An den ersten steilen Rampen ist noch so viel los, dass ich sie nicht fahren kann. Ich springe vom Rad, schultere das Bike und laufe den Anstieg hoch. Meine Atmung verwandelt sich langsam in ein Japsen, ich fahre und laufe so schnell ich kann und verfalle langsam in einen Rausch. An welcher Position ich bin ist völlig egal. Es macht einfach nur noch richtig Laune. 

Schon bald fahre ich in einer kleinen Gruppe, die ungefähr gleich stark ist, und so rauschen wir über den Kurs. An einer Stelle ist der eine etwas schnell, an der nächsten Stelle schon wieder der andere – alle versuchen eisern nicht den Vordermann zu verlieren. Die Glocke erklingt und die letzte Runde beginnt. Jetzt bloß keinen Fahrfehler machen und in eine schlechte Position für den Zielsprint kommen! Zum Schluss mobilisiere ich noch einmal alles was ich habe und verbiege förmlich mein Rad. Doch mindestens einer aus meiner Gruppe war schneller als ich.

Das Gefühl danach

Witzig ist die Zeit nach der Zieleinfahrt. Da verwandeln sich die verbissensten Fahrer ganz plötzlich wieder zu Papis, die sich freuen, dass sie von der Family angefeuert werden, oder jodelnden Freizeitsportlern, die direkt ihr „Racebier“ brauchen. Man klatscht sich mit völlig Fremden ab oder liegt sich mit Freunden oder Teamkollegen in den Armen. Alle Anstrengung ist vergessen. Würde ein Außenstehender hier vorbeischauen, würde er vermutlich eher denken, dass sich gerade ein Truppe zum Sonntagsradeln getroffen hat – und nicht, dass hier gerade ein hoch intensives Rennen stattgefunden hat. 

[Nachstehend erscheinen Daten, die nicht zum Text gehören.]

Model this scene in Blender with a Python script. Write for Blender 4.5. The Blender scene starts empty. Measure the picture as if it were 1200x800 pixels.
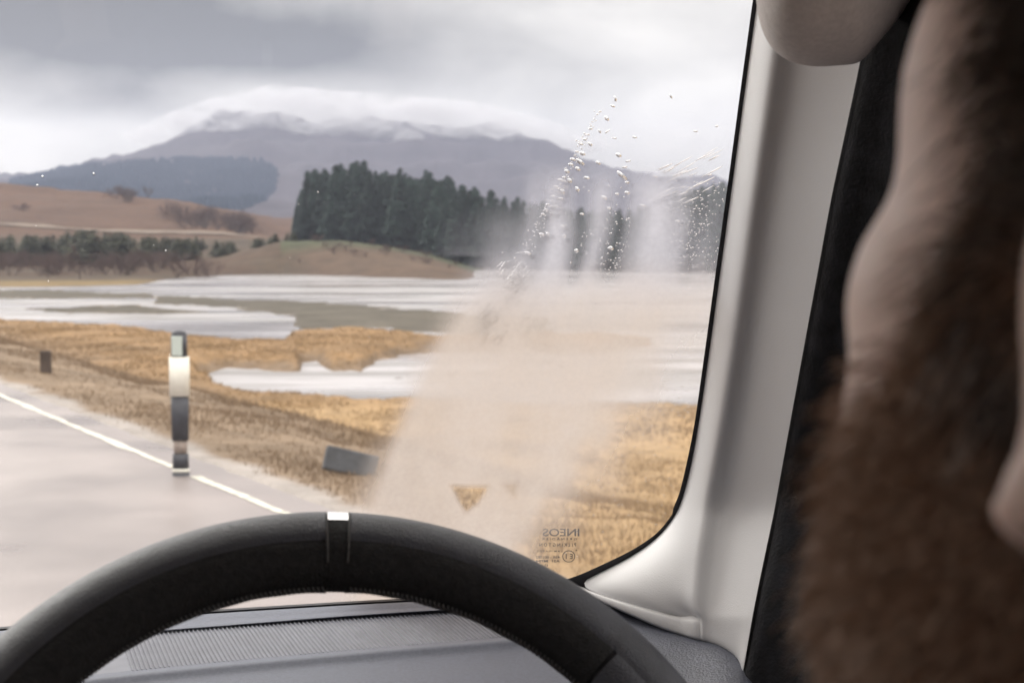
import bpy, bmesh, math, random
import numpy as np
from mathutils import Vector, Matrix, noise as mnoise
R_ = math.radians
rng = np.random.default_rng(7); random.seed(7)
S = bpy.context.scene; COL = S.collection

# ------------------------------------------------------------------ camera
EYE = 1.75; FPX = 1740.0
PITCH = math.atan(110 / FPX); CP, SP = math.cos(PITCH), math.sin(PITCH)
cam = bpy.data.cameras.new('camera'); camo = bpy.data.objects.new('camera', cam); COL.objects.link(camo)
S.camera = camo
camo.location = (0, 0, EYE); camo.rotation_euler = (math.pi/2 - PITCH, 0, 0)
cam.lens = 36 * FPX / 1200; cam.sensor_width = 36; cam.clip_start = 0.02; cam.clip_end = 20000
cam.dof.use_dof = True; cam.dof.focus_distance = 1.2; cam.dof.aperture_fstop = 15.5

# ------------------------------------------------------------------ sky, sun, exposure
W = bpy.data.worlds.new('World'); S.world = W; W.use_nodes = True
SUN_EL, SUN_AZ = 24.0, -38.0           # azimuth clockwise from +Y
def build_world():
    nt = W.node_tree; n = nt.nodes; l = nt.links; n.clear()
    out = n.new('ShaderNodeOutputWorld'); bg = n.new('ShaderNodeBackground')
    sky = n.new('ShaderNodeTexSky'); sky.sky_type = 'NISHITA'; sky.sun_disc = False
    sky.sun_elevation = R_(SUN_EL); sky.sun_rotation = R_(SUN_AZ)
    skm = n.new('ShaderNodeVectorMath'); skm.operation = 'SCALE'; skm.inputs['Scale'].default_value = 0.07
    l.new(sky.outputs[0], skm.inputs[0])
    tc = n.new('ShaderNodeTexCoord'); sep = n.new('ShaderNodeSeparateXYZ'); l.new(tc.outputs['Generated'], sep.inputs[0])
    def m(op, a, b=None, c=None):
        q = n.new('ShaderNodeMath'); q.operation = op
        for i, v in enumerate((a, b, c)):
            if v is None: continue
            if isinstance(v, (int, float)): q.inputs[i].default_value = v
            else: l.new(v, q.inputs[i])
        return q.outputs[0]
    zc = m('MAXIMUM', sep.outputs[2], 0.0)
    # cloud deck seen in perspective
    den = m('ADD', zc, 0.10)
    px = m('DIVIDE', sep.outputs[0], den); py = m('DIVIDE', sep.outputs[1], den)
    comb = n.new('ShaderNodeCombineXYZ'); l.new(m('MULTIPLY', sep.outputs[0], 6.0), comb.inputs[0]); l.new(m('MULTIPLY', sep.outputs[1], 6.0), comb.inputs[1]); l.new(m('MULTIPLY', sep.outputs[2], 15.0), comb.inputs[2])
    nz = n.new('ShaderNodeTexNoise'); nz.inputs['Scale'].default_value = 1.0; nz.inputs['Detail'].default_value = 6; nz.inputs['Roughness'].default_value = 0.52
    nz.inputs['Distortion'].default_value = 0.3
    l.new(comb.outputs[0], nz.inputs['Vector'])
    # soft large cloud masses in fixed compass directions
    def mass(x, y, sx, sy, amp):
        az = math.atan((x-600)/FPX); el = math.atan((290-y)/FPX)
        a = m('SUBTRACT', m('ARCTAN2', sep.outputs[0], sep.outputs[1]), az)
        e = m('SUBTRACT', sep.outputs[2], math.sin(el))
        a = m('DIVIDE', a, sx/FPX); e = m('DIVIDE', e, sy/FPX)
        q = m('ADD', m('MULTIPLY', a, a), m('MULTIPLY', e, e))
        return m('MULTIPLY', m('EXPONENT', m('MULTIPLY', q, -0.5)), amp)
    v = m('MULTIPLY', m('SUBTRACT', nz.outputs[0], 0.5), 1.25)
    for a in MASSES: v = m('ADD', v, mass(*a))
    v = m('ADD', v, 0.70)
    v = m('MINIMUM', m('MAXIMUM', v, 0.12), 1.0)
    v = m('MULTIPLY', v, m('ADD', 1.0, m('MULTIPLY', m('MAXIMUM', m('SUBTRACT', zc, 0.20), 0.0), 5.0)))
    col = n.new('ShaderNodeVectorMath'); col.operation = 'SCALE'; col.inputs[0].default_value = (1.06, 1.0, 0.935)
    l.new(v, col.inputs['Scale'])
    mix = n.new('ShaderNodeMix'); mix.data_type = 'RGBA'; mix.inputs[0].default_value = 0.93
    l.new(skm.outputs[0], mix.inputs[6]); l.new(col.outputs[0], mix.inputs[7])
    l.new(mix.outputs[2], bg.inputs[0]); bg.inputs[1].default_value = 1.0
    l.new(bg.outputs[0], out.inputs[0])
MASSES = [(110, 38, 190, 46, -0.80), (350, 60, 140, 30, -0.34), (0, 168, 62, 28, 0.12), (300, 118, 80, 20, 0.42), (150,128,80,14,-0.30),
          (820, 110, 230, 150, 0.22), (560, 10, 170, 50, -0.16), (430, 140, 170, 16, 0.12)]
build_world()
sl = bpy.data.lights.new('sun', 'SUN'); sl.energy = 1.5; sl.angle = R_(25); sl.color = (1, .96, .92)
so = bpy.data.objects.new('sun', sl); COL.objects.link(so)
so.rotation_euler = (R_(90 - SUN_EL), 0, R_(180 - SUN_AZ))
S.view_settings.view_transform = 'Standard'; S.view_settings.look = 'None'
S.view_settings.exposure = 0.2; S.view_settings.gamma = 1
S.view_settings.use_curve_mapping = False
S.render.engine = 'CYCLES'
S.cycles.use_denoising = True
S.cycles.max_bounces = 9; S.cycles.diffuse_bounces = 4; S.cycles.glossy_bounces = 3
S.cycles.transmission_bounces = 6; S.cycles.transparent_max_bounces = 24; S.cycles.volume_bounces = 0
S.cycles.volume_step_rate = 1.0; S.cycles.volume_max_steps = 128
S.cycles.caustics_reflective = False; S.cycles.caustics_refractive = False

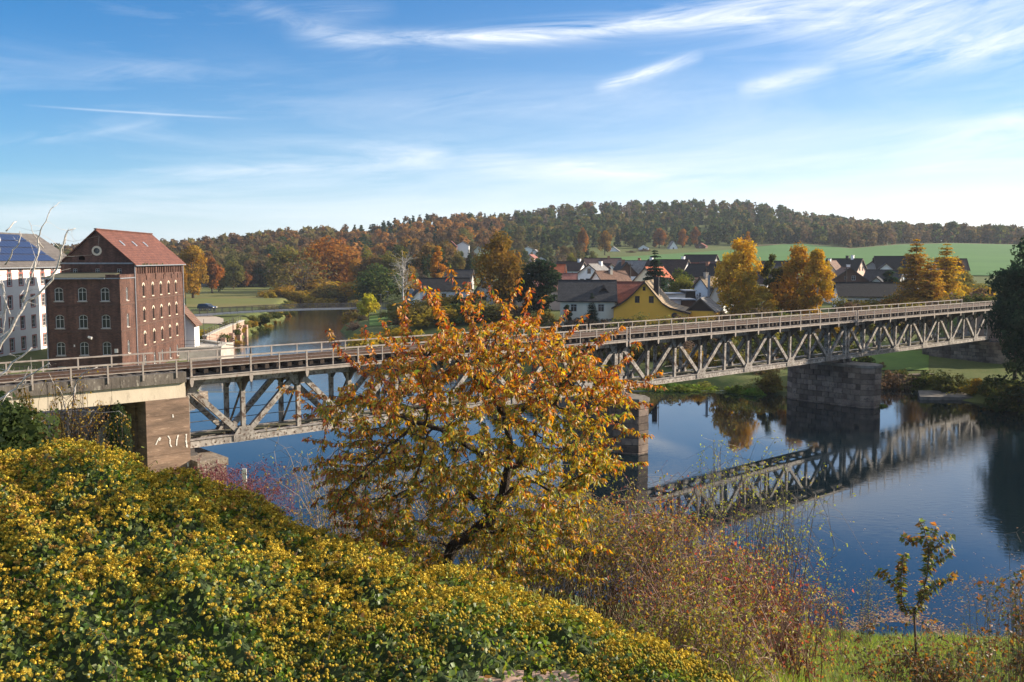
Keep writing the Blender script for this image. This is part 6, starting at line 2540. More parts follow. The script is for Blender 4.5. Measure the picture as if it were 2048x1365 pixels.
# hedges and garden bushes round the houses and the right bank, each its own
hb_spots = [(1150, 632, 139, 'bush_brown', 1.6, 'low brown hedge before the cream house'), (1168, 634, 138, 'bush_brown', 1.6, 'brown hedge right of the thuja'), (1205, 634, 138, 'bush_brown', 1.5, 'brown hedge under the boarded gable'),
            (1276, 624, 134, 'bush_olive', .9, 'round olive bush before the yellow gable'), (1252, 634, 134, 'bush_olive', 1.0, 'olive bush left of the yellow wall'), (1372, 630, 134, 'bush_green', .7, 'dark bush between yellow house and garage'),
            (1352, 612, 148, 'bush_gold', .6, 'small brown conifer beside the swept roof'), (1700, 592, 160, 'bush_olive', 1.2, 'olive tree before the black barn roof'), (1730, 590, 158, 'bush_gold', 1.4, 'golden bush before the black barn roof'),
            (1762, 588, 158, 'bush_olive', 1.4, 'olive bush under the thuja'), (1795, 586, 156, 'bush_gold', 1.5, 'golden bush at the foot of the larches'), (1840, 590, 152, 'bush_gold', 1.6, 'golden bush below the left larch'),
            (1900, 586, 152, 'bush_olive', 1.8, 'olive bush below the right larch'), (1945, 552, 170, 'bush_gold', 1.3, 'orange brown shrub at the right end of the bridge'), (1960, 570, 150, 'bush_brown', 1.3, 'bare brown shrub beside the dark conifers'),
            (1925, 545, 185, 'bush_olive', 1.0, 'olive shrub beyond the larches'), (1250, 575, 178, 'bush_green', .8, 'green garden bush behind the barn'), (1400, 566, 190, 'bush_green', 1.2, 'dark garden hedge below the white gable'),
            (1380, 570, 180, 'bush_green', 1.2, 'dark garden hedge left of the tall white house'), (1668, 560, 175, 'bare', 1.0, 'bare dark tree by the white barn gable')]
for x, yt, Y, k, sx, lb in hb_spots:
    T('bare_tree' if k == 'bare' else k, x, yt, Y, lb, 'bush' if k != 'bare' else 'bare_tree', 'bush' if k != 'bare' else 'tree', 'bushes behind the bridge', sx, rnd.uniform(0, 6))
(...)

Auch ich bin völlig fertig. Zur Siegerehrung kann ich getrost in der letzten Reihe stehen, denn die schnellsten Fahrer hatte ich das ganze Rennen über nicht zu Gesicht bekommen. Doch das ist mir egal, dafür war ich heute nicht hier. Ich habe den Rausch gesucht – und auch mal wieder gefunden! Den Rausch, in den dich nur ein Crossrennen versetzen kann. Probiert es aus und ihr werdet mich verstehen!

Jetzt sitze ich wieder im Auto auf den Heimweg – bin k. o., aber glücklich. Da knackt es wieder in meinem Mund. Ich glaube der Sand wird mich noch ein Paar Tage begleiten…

Meine Gedanken schweifen schon zum nächsten Wochenende, wenn es wieder heißt #crossishere.